I'm doing Ex 3.22 in Brezis's book of Functional Analysis.
Let $E$ be an infinite-dimensional Banach space satisfying one of the following assumptions:
- (a) $E'$ is separable
- (b) $E$ is reflexive.
Prove that there exists a sequence $\left(x_{n}\right)$ in $E$ such that
$$ \left\|x_{n}\right\|=1 \quad \forall n \quad \text { and } \quad x_{n} \rightarrow 0 \text { weakly } \sigma\left(E, E^{\star}\right)
$$
I'm able to solve with (a). For (b), I can only show there is a net satisfying the condition. Could you elaborate on I go on to show there is such a sequence for (b).
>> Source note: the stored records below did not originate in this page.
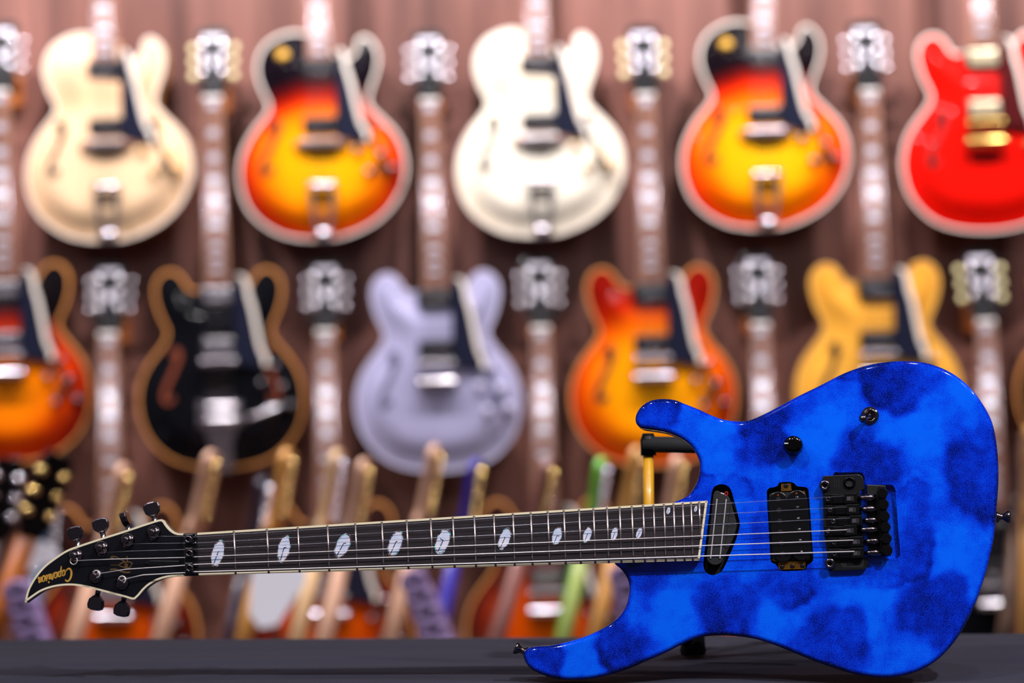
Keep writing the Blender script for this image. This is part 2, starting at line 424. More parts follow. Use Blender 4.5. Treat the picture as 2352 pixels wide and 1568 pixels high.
# body outline from the photograph, mapped on to the face plane
OUT = [(1549,1152),(1577,1139),(1593,1120),(1604,1095),(1607,1069),(1603,1050),(1590,1028),(1573,1012),(1549,999),(1526,991),(1494,986),(1472,982),
 (1461,972),(1459,958),(1464,944),(1475,930),(1494,919),(1517,915),(1548,917),(1571,926),(1602,938),(1630,951),(1659,962),(1688,966),(1718,965),(1753,951),(1792,931),
 (1831,910),(1890,881),(1939,856),(1988,839),(2037,830),(2086,828),(2135,834),(2184,854),(2223,883),(2252,918),(2277,962),(2289,1011),(2294,1064),(2294,1113),
 (2290,1167),(2284,1231),(2274,1280),(2260,1332),(2243,1380),(2222,1427),(2193,1474),(2154,1515),(2105,1543),(2051,1555),(2002,1554),(1955,1546),(1890,1525),
 (1831,1502),(1782,1482),(1738,1468),(1694,1461),(1648,1459),(1605,1464),(1563,1481),(1521,1502),(1479,1520),(1437,1538),(1381,1554),(1339,1560),(1308,1561),
 (1280,1559),(1252,1552),(1223,1539),(1208,1524),(1201,1507),(1203,1496),(1212,1488),(1232,1484),(1268,1481),(1302,1474),(1339,1463),(1367,1451),(1395,1436),
 (1417,1419),(1434,1398),(1442,1375),(1445,1355),(1443,1336),(1436,1320),(1423,1304),(1411,1294),(1413,1284),(1432,1250),(1470,1205),(1525,1162)]
BO = ccw(spline(GL(OUT), 0.004))
S4 = 2352 / 520.0   # the close crop of the bridge area was read at this scale from (1580,1060)
def C4(pts, h=0.0): return A(pts, 1580, 1060, S4, h)
neck_cav = ccw(spline(C4([(237,400),(248,320),(270,265),(310,240),(370,235),(420,258),(452,305),(475,385),(510,510),(536,620),(540,660),(520,750),(480,860),(430,980),(380,1090),(340,1145),(290,1172),(235,1174),(185,1145),(163,1090),(163,1030),(180,880),(210,640)]), 0.002))
hb_cav = ccw(spline(C4([(820,340),(826,295),(850,272),(905,262),(932,250),(945,222),(985,211),(1070,211),(1108,228),(1128,250),(1160,258),(1215,262),(1246,280),(1256,330),(1280,660),(1301,980),(1296,1030),(1270,1058),(1240,1075),(1228,1110),(1195,1128),(1085,1134),(985,1135),(945,1118),(925,1080),(905,1060),(872,1048),(858,1000),(838,660)]), 0.002))
tr_cav = ccw(spline(C4([(1430,330),(1430,300),(1520,120),(1560,112),(1780,112),(1815,125),(1835,170),(1845,235),(1900,240),(2090,238),(2135,252),(2155,290),(2162,360),(2182,660),(2205,930),(2203,975),(2180,1000),(2140,1008),(1990,1012),(1880,1010),(1700,1010),(1500,1000),(1460,960),(1440,660)]), 0.002))

def blue_body():
    r = 0.0048; th = 0.040; seg = 6; nr = normals(BO); n = len(BO)
    inner = [(p[0] - q[0] * r, p[1] - q[1] * r) for p, q in zip(BO, nr)]
    V, T, d = plate(inner, [neck_cav, hb_cav, tr_cav], 0.0035)
    verts = [(x, 0.0, z) for x, z in V]; faces = [list(t) for t in T]; sm = [False] * len(faces)
    base = len(verts); rings = []
    for kk in range(seg + 1):
        a = kk / seg * PI / 2; ins = r * (1 - math.sin(a)); rings.append([(p[0] - q[0] * ins, r * (1 - math.cos(a)), p[1] - q[1] * ins) for p, q in zip(BO, nr)])
    for kk in range(seg + 1):
        a = kk / seg * PI / 2; ins = r * (1 - math.cos(a)); rings.append([(p[0] - q[0] * ins, th - r * (1 - math.sin(a)), p[1] - q[1] * ins) for p, q in zip(BO, nr)])
    for rg in rings: verts += rg
    for kk in range(len(rings) - 1):
        for i in range(n):
            j = (i + 1) % n; faces.append([base + kk * n + i, base + kk * n + j, base + (kk + 1) * n + j, base + (kk + 1) * n + i]); sm.append(True)
    k = MB(); k.v = verts; k.f = faces; k.sm = sm; k.mi = [0] * len(faces)
    cap(k, [(p[0], p[2]) for p in rings[-1]], th, base + (len(rings) - 1) * n, True)
    # tremolo recess: walls and floor carry the same lacquer
    h = tr_cav; o = k.add([(p[0], y, p[1]) for y in (0, 0.007) for p in h], [(i, (i + 1) % len(h), len(h) + (i + 1) % len(h), len(h) + i) for i in range(len(h))], False)
    cap(k, h, 0.007, o + len(h), False)
    me = bpy.data.meshes.new('body'); me.from_pydata(k.v, [], k.f); me.polygons.foreach_set('use_smooth', k.sm); me.materials.append(BLUE)
    bm = bmesh.new(); bm.from_mesh(me); bmesh.ops.remove_doubles(bm, verts=bm.verts, dist=2e-5); bmesh.ops.recalc_face_normals(bm, faces=bm.faces); bm.to_mesh(me); bm.free()
    # darker sponge dabs, the one right of the bridge painting shadow too (centre px, half axes px, tilt)
    dabs = [(1505,950,58,44,0,.62),(1740,1015,62,66,-10,.62),(1768,968,70,22,-22,.5),(2058,878,88,66,0,.72),(1990,1062,78,66,15,.6),(2245,1085,70,105,0,.6),(2150,1400,84,82,10,.66),(2215,1440,40,60,30,.5),
            (1912,1478,88,84,-8,.7),(1668,1398,72,88,0,.58),(1492,1322,58,42,0,.5),(1428,1482,58,66,-35,.66),(1246,1512,52,52,0,.62),(1805,1345,70,48,0,.42),(2095,1265,52,70,0,.40),(1752,1235,30,60,0,.35),(1606,1120,36,40,0,.42),
            (1690,1120,40,30,0,.2),(1985,850,60,18,-15,.4),(2100,1140,40,40,0,.25),(2010,1330,70,26,0,.35),(1560,1290,60,18,0,.35)]
    lights = [(1560,1420,70,70,0),(1330,1520,40,60,0),(1640,1010,60,60,0),(2100,1000,70,50,0),(1960,1420,50,60,0),(1990,1380,60,40,0),(2220,900,40,60,30),(1880,1000,50,70,20),(2190,1250,40,60,0),(1770,1420,30,60,0)]
    P = np.array([(v.co.x, v.co.z) for v in me.vertices]); val = np.full(len(P), 0.24)
    def blob(cx, cy, rx, ry, rot):
        c = np.array(G(cx, cy)); s_ = 1 / 2283.0; a = math.radians(-rot); q = P - c
        u = (q[:, 0] * math.cos(a) + q[:, 1] * math.sin(a)) / (rx * s_); w = (-q[:, 0] * math.sin(a) + q[:, 1] * math.cos(a)) / (ry * s_)
        ang = np.arctan2(w, u); R = np.hypot(u, w) * (1 + 0.10 * np.sin(3 * ang + cx) + 0.07 * np.sin(5 * ang + cy) + 0.04 * np.sin(11 * ang + cx))
        wd = 0.22 + 0.75 * (0.5 + 0.5 * np.cos(ang - cx * 0.37))
        t = np.clip((1.10 + 0.25 * wd - R) / wd, 0, 1); return t * t * (3 - 2 * t), R
    for D in lights: t, R = blob(*D); val -= 0.24 * t
    dk = np.zeros(len(P))
    for D in dabs:
        t, R = blob(*D[:5]); rim = np.exp(-((R - 0.92) / 0.15) ** 2) * 0.34 * np.clip(0.25 + 0.75 * np.sin(R * 0 + np.arctan2(P[:, 1] - G(D[0], D[1])[1], P[:, 0] - G(D[0], D[1])[0]) * 1.0 + D[0] * 0.61), 0, 1)
        dk = np.maximum(dk, t * (D[5] * 0.76 + rim))
    val = np.maximum(val, 0) + dk
    d = edge_dist(P, BO); val += 0.5 * np.clip((0.0045 - d) / 0.0045, 0, 1)
    at = me.attributes.new('patch', 'FLOAT', 'POINT'); at.data.foreach_set('value', val.astype(np.float32))
    me.update(); return me
link('body', blue_body(), guitar)
for nm, cav, dep in (('pickup_cavity', neck_cav, 0.016), ('pickup_cavity', hb_cav, 0.016)):
    k = MB(); n = len(cav); o = k.add([(p[0], y, p[1]) for y in (0.0002, dep) for p in cav], [(i, (i + 1) % n, n + (i + 1) % n, n + i) for i in range(n)]); cap(k, cav, dep, o + n, False)
    k.build(nm, CAVITY, guitar)

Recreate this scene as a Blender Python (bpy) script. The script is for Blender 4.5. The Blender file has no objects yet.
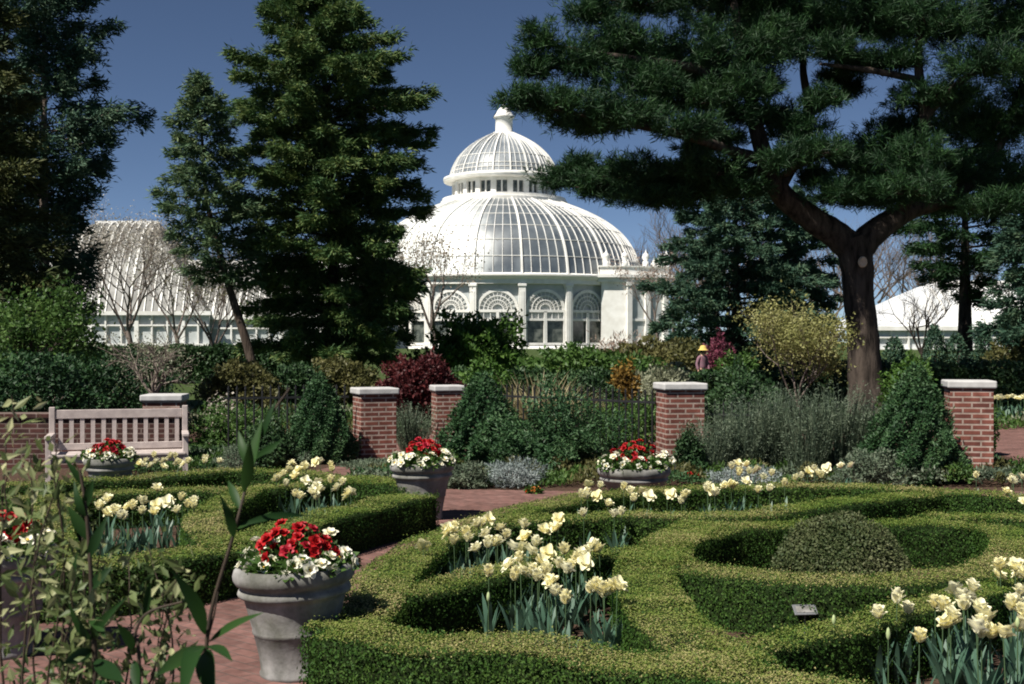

a. The dual space $E'$ is separable, so the subspace topology $\tau$ that the weak topology $\sigma(E, E')$ induces on the closed unit ball $B_E$ is metrizable. Let $d$ be a metric on $B_E$ that induces $\tau$. Let $U_n := \{x\in B_E \mid d(x,0) < 1/n\} \in \tau$. Because $\dim X \ge \aleph_0$, there exists $0 \neq x_n \in U_n$ such that $\mathbb Rx_n \subseteq U_n$. Let $y_n := x_n / |x_n|$. Then $y_n \in U_n$ and $|y_n|=1$. Clearly, $y_n \rightharpoonup 0$ in $\tau$.
b. The space $E$ is reflexive, so $B_E$ is compact in $\sigma(E, E')$, i.e., $\tau$ is a compact topological space. For each neighborhood $U$ of $0$ in $\tau$, there is $0 \neq x_U \in U$ such that $\mathbb Rx_U \subseteq U$. Let $y_U := x_U/|x_U|$. Then $y_U \in U$ and $|y_U| = 1$. We order the set $\mathcal U$ of neighborhoods of $0$ in $\tau$ by reverse inclusion. Then $(y_U)_{U \in \mathcal U}$ is a net in $B_E$. Then there is a subnet $(x_{\varphi(d)})_{d\in D}$ such that $x_{\varphi(d)} \rightharpoonup 0$.
Best Answer
Since $E'$ is infinite dimensional there is some sequence of unit norm vectors that does not admit a norm convergent sub-sequence. By Banach-Alaoglu there is a weak* limit point of this sequence, but $E$ is reflexive so the weak* limit point is actually a weak limit point. Finally by Eberlein Smulian you can find a subsequence converging weakly to this limit point, denote this sub-sequence by $x_n$ and the limit point by $x$.
Remember that $x_n$ does not admit a norm convergent subsequence, so there is an $\epsilon$ with $\|x_n-x\|>\epsilon$, it follows that $$\frac{x_n-x}{\|x_n-x\|}$$ converges weakly to $0$, but this is a sequence of norm one vectors.